* begin *

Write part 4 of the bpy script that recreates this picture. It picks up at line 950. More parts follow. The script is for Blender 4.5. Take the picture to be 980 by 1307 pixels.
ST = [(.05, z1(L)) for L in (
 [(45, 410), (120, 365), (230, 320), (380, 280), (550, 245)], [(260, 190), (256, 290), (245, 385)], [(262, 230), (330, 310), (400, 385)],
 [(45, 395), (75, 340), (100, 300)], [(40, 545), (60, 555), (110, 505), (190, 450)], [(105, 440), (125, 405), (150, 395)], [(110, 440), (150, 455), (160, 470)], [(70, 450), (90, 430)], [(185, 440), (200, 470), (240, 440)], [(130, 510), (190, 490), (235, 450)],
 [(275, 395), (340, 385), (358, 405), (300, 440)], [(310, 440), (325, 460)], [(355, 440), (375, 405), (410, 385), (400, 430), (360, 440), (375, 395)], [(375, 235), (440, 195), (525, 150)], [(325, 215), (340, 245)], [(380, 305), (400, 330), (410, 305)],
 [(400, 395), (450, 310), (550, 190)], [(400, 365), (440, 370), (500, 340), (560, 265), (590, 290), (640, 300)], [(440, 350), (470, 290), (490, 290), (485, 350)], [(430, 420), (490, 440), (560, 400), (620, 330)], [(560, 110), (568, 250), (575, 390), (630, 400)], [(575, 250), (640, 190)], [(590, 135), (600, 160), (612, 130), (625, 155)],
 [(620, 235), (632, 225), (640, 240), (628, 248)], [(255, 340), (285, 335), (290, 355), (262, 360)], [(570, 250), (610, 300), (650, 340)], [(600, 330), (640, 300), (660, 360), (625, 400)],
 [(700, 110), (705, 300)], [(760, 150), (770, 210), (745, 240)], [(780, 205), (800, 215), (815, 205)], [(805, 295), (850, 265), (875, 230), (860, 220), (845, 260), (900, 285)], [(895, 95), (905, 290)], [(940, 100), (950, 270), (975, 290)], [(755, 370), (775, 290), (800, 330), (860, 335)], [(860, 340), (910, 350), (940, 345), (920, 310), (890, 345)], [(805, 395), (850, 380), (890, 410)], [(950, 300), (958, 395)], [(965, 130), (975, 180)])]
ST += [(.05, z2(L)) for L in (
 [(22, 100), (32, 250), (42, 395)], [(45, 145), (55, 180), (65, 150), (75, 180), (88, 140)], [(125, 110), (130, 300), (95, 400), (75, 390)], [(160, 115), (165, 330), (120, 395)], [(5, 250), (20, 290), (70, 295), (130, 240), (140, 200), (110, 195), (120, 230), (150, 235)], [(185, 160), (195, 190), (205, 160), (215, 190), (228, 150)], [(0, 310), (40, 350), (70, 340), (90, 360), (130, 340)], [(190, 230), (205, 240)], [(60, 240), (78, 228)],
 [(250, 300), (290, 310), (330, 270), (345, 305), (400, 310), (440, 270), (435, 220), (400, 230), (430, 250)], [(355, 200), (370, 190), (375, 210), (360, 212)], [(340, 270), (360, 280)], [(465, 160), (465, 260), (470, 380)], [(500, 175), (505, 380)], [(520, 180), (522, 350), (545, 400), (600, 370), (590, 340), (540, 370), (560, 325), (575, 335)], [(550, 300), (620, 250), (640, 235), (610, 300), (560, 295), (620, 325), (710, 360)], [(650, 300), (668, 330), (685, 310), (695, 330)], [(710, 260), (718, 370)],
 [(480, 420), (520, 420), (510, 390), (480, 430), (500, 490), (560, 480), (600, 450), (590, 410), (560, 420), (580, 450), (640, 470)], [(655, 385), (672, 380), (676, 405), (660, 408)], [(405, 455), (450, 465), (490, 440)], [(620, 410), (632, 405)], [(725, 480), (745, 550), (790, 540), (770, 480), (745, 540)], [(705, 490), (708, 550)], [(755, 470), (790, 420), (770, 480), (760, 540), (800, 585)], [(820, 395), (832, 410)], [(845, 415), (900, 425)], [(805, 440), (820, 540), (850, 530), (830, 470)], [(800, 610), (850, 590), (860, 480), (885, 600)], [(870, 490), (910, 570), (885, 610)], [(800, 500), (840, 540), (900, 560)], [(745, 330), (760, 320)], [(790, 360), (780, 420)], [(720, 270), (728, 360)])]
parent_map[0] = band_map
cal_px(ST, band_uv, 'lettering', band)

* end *

* OBJECTIVE: Repeat the data precisely, line by line.

* ANSWER FOR THIS EXERCISE:
Write part 4 of the bpy script that recreates this picture. It picks up at line 950. More parts follow. The script is for Blender 4.5. Take the picture to be 980 by 1307 pixels.
ST = [(.05, z1(L)) for L in (
 [(45, 410), (120, 365), (230, 320), (380, 280), (550, 245)], [(260, 190), (256, 290), (245, 385)], [(262, 230), (330, 310), (400, 385)],
 [(45, 395), (75, 340), (100, 300)], [(40, 545), (60, 555), (110, 505), (190, 450)], [(105, 440), (125, 405), (150, 395)], [(110, 440), (150, 455), (160, 470)], [(70, 450), (90, 430)], [(185, 440), (200, 470), (240, 440)], [(130, 510), (190, 490), (235, 450)],
 [(275, 395), (340, 385), (358, 405), (300, 440)], [(310, 440), (325, 460)], [(355, 440), (375, 405), (410, 385), (400, 430), (360, 440), (375, 395)], [(375, 235), (440, 195), (525, 150)], [(325, 215), (340, 245)], [(380, 305), (400, 330), (410, 305)],
 [(400, 395), (450, 310), (550, 190)], [(400, 365), (440, 370), (500, 340), (560, 265), (590, 290), (640, 300)], [(440, 350), (470, 290), (490, 290), (485, 350)], [(430, 420), (490, 440), (560, 400), (620, 330)], [(560, 110), (568, 250), (575, 390), (630, 400)], [(575, 250), (640, 190)], [(590, 135), (600, 160), (612, 130), (625, 155)],
 [(620, 235), (632, 225), (640, 240), (628, 248)], [(255, 340), (285, 335), (290, 355), (262, 360)], [(570, 250), (610, 300), (650, 340)], [(600, 330), (640, 300), (660, 360), (625, 400)],
 [(700, 110), (705, 300)], [(760, 150), (770, 210), (745, 240)], [(780, 205), (800, 215), (815, 205)], [(805, 295), (850, 265), (875, 230), (860, 220), (845, 260), (900, 285)], [(895, 95), (905, 290)], [(940, 100), (950, 270), (975, 290)], [(755, 370), (775, 290), (800, 330), (860, 335)], [(860, 340), (910, 350), (940, 345), (920, 310), (890, 345)], [(805, 395), (850, 380), (890, 410)], [(950, 300), (958, 395)], [(965, 130), (975, 180)])]
ST += [(.05, z2(L)) for L in (
 [(22, 100), (32, 250), (42, 395)], [(45, 145), (55, 180), (65, 150), (75, 180), (88, 140)], [(125, 110), (130, 300), (95, 400), (75, 390)], [(160, 115), (165, 330), (120, 395)], [(5, 250), (20, 290), (70, 295), (130, 240), (140, 200), (110, 195), (120, 230), (150, 235)], [(185, 160), (195, 190), (205, 160), (215, 190), (228, 150)], [(0, 310), (40, 350), (70, 340), (90, 360), (130, 340)], [(190, 230), (205, 240)], [(60, 240), (78, 228)],
 [(250, 300), (290, 310), (330, 270), (345, 305), (400, 310), (440, 270), (435, 220), (400, 230), (430, 250)], [(355, 200), (370, 190), (375, 210), (360, 212)], [(340, 270), (360, 280)], [(465, 160), (465, 260), (470, 380)], [(500, 175), (505, 380)], [(520, 180), (522, 350), (545, 400), (600, 370), (590, 340), (540, 370), (560, 325), (575, 335)], [(550, 300), (620, 250), (640, 235), (610, 300), (560, 295), (620, 325), (710, 360)], [(650, 300), (668, 330), (685, 310), (695, 330)], [(710, 260), (718, 370)],
 [(480, 420), (520, 420), (510, 390), (480, 430), (500, 490), (560, 480), (600, 450), (590, 410), (560, 420), (580, 450), (640, 470)], [(655, 385), (672, 380), (676, 405), (660, 408)], [(405, 455), (450, 465), (490, 440)], [(620, 410), (632, 405)], [(725, 480), (745, 550), (790, 540), (770, 480), (745, 540)], [(705, 490), (708, 550)], [(755, 470), (790, 420), (770, 480), (760, 540), (800, 585)], [(820, 395), (832, 410)], [(845, 415), (900, 425)], [(805, 440), (820, 540), (850, 530), (830, 470)], [(800, 610), (850, 590), (860, 480), (885, 600)], [(870, 490), (910, 570), (885, 610)], [(800, 500), (840, 540), (900, 560)], [(745, 330), (760, 320)], [(790, 360), (780, 420)], [(720, 270), (728, 360)])]
parent_map[0] = band_map
cal_px(ST, band_uv, 'lettering', band)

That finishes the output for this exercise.